プロ選手からプロの審判へ 後進のためロールモデルに Jリーグレフェリー御厨さん

JリーガーからJリーグのレフェリーに転身した御厨さん。J2第20節、琉球―松本戦も主審を務めた=沖縄県沖縄市、タピック県総ひやごんスタジアム

 長崎市出身の元Jリーガーが、Jリーグの主審として活躍している。甲府などでプレーした御厨貴文さん(37)=東京都在住=は2014年に引退後、1級審判員に転身。会社勤めをしながら、週末にプロのピッチで笛を吹く生活を送る。ジャッジは正しくて当然、誤審があろうものならたたかれる-。そんな厳しい道を選んだ理由や、理想の審判像を聞いた。

 -「第二の人生」に審判を選んだ理由は。
 好きなことを職業にして、30歳までプレーできた。大切なサッカー界のため、みんなが嫌いなことをやろうと引退間際から考えていた。Jリーガー出身のJリーグ審判員は、自分を含めて現在2人しかいない。選手と審判の関係性から敬遠しがちな職業だと思う。でも、サッカーを成立させるために絶対必要な存在。セカンドキャリアに悩む選手が多い中、どうやったらなれるのか、どういうトレーニングが必要か、収入はどうなのかとロールモデルを示して、後に続いてくれる人が出てくれたらうれしい。

 -審判員に兼業が多いことはあまり知られていない。
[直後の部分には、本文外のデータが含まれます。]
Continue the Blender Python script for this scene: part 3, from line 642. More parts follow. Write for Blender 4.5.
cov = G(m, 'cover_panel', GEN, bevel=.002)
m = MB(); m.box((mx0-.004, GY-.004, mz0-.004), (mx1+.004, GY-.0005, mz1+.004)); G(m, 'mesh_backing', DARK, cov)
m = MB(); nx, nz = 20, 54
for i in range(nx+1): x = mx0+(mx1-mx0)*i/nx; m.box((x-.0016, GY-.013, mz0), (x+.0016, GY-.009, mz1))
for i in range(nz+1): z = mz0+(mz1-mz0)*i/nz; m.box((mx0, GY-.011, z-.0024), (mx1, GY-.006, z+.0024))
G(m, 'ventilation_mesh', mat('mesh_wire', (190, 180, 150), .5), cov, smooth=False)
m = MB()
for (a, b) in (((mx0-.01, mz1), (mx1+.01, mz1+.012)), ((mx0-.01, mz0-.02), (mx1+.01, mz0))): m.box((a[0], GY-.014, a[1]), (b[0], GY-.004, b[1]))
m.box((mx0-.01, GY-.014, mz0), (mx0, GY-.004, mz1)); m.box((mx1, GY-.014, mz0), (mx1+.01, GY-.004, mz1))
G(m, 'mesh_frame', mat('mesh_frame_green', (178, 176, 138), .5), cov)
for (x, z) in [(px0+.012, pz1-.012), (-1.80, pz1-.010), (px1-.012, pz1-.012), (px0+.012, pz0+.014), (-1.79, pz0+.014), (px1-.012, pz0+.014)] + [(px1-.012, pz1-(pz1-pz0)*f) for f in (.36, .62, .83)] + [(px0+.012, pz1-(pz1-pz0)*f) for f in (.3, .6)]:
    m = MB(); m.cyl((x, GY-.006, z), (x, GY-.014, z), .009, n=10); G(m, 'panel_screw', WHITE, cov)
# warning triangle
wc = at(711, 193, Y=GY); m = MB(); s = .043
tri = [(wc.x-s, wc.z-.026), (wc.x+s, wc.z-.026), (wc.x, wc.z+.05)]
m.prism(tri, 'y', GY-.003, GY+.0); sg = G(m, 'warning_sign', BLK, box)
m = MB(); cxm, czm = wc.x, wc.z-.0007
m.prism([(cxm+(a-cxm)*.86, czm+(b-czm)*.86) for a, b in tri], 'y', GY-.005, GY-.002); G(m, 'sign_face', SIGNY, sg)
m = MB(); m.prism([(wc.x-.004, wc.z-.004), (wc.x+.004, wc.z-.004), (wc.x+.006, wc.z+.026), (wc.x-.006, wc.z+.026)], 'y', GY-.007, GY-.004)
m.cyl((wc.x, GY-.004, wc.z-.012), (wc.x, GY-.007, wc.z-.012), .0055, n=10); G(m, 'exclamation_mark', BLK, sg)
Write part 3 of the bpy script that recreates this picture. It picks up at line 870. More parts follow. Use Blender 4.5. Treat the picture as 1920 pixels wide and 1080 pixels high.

どういう日常を送っているのか。
 平日は早朝から走って電車通勤。夕方6時まで仕事で残業の日もある。帰ってから、また夜にトレーニング。土日に試合があって、必要なら金曜の夜に移動。月曜からまた仕事というサイクル。審判も1試合に10~14キロ走る。いいパフォーマンスをしようと思うなら、いい場所でプレーを見ないといけない。トレーニングは欠かせない。

 -日本サッカー協会(JFA)が認定する「プロフェッショナルレフェリー」を目指している。現在主審13人、副審4人しかいない狭き門。
 Jリーグ選手からプロの審判員になった事例はまだなく、それが求められている。今はJ2担当なので、まずはJ1担当にならないといけないし、そこで認めてもらえるくらいのパフォーマンスをしないといけない。プロは審判業だけでなく、講演活動や指導育成の仕事もある。

 -理想の審判像は。
 サッカーは「余白」があるスポーツ。いきなりファウルから警告とならないし、イエローとレッドの間に範囲がある。どちらか決めるのは審判で、そこに人それぞれの価値観、サッカー観がある。プロリーグを担う一員という心持ちで、選手やチームと一緒に、ファンサポーターにいい商品を届ける思いで笛を吹いている。

 -元選手の強みは。
 技術面もあるが、一番はプレーの裏側を見ようと心掛けている。なぜこのプレーをしてしまったのか、このプレーをするためにどういう練習をしてきたのか。選手の後ろにはクラブや家族やファンサポーターがいる。そこを知っていると、笛の音色、シグナルの指し方、選手との会話の表現が変わってくると思う。自分なりに酌みながらやろうとしている。
 ただ、同じサッカーでも選手と審判では違うスポーツだと感じる。プレーをしていた誇りはあるが、変なプライドはいらない。会社でも、例えば営業マンと経理担当者では必要なスキルが違う。それと同じ。

 -V・ファーレン長崎の試合を任される可能性もあるのか。
 いろんな規定があるけれど、可能性はある。知り合いがクラブに関わっているかもしれないし、ファンとして見に来ているかもしれない。その中で審判を務められるのならば、すごくうれしい。長崎で出会った友だち、先生、指導者、近所の方々も含めて、すべてが自分にとって価値観の源になっている。

 【略歴】みくりや・たかふみ 長崎市出身。南陽小、土井首中、海星高、大体大と進み、2007年に当時J1の甲府へ入団。草津(現在の群馬)と富山に移籍し、DFとしてJ通算163試合に出場した。14年引退。会社勤めと並行して審判への道を志し、18年に1級審判資格を取得。19年11月に初めてJ3の主審を務め、21年からJ2担当。中学高校の教員免許も持つ。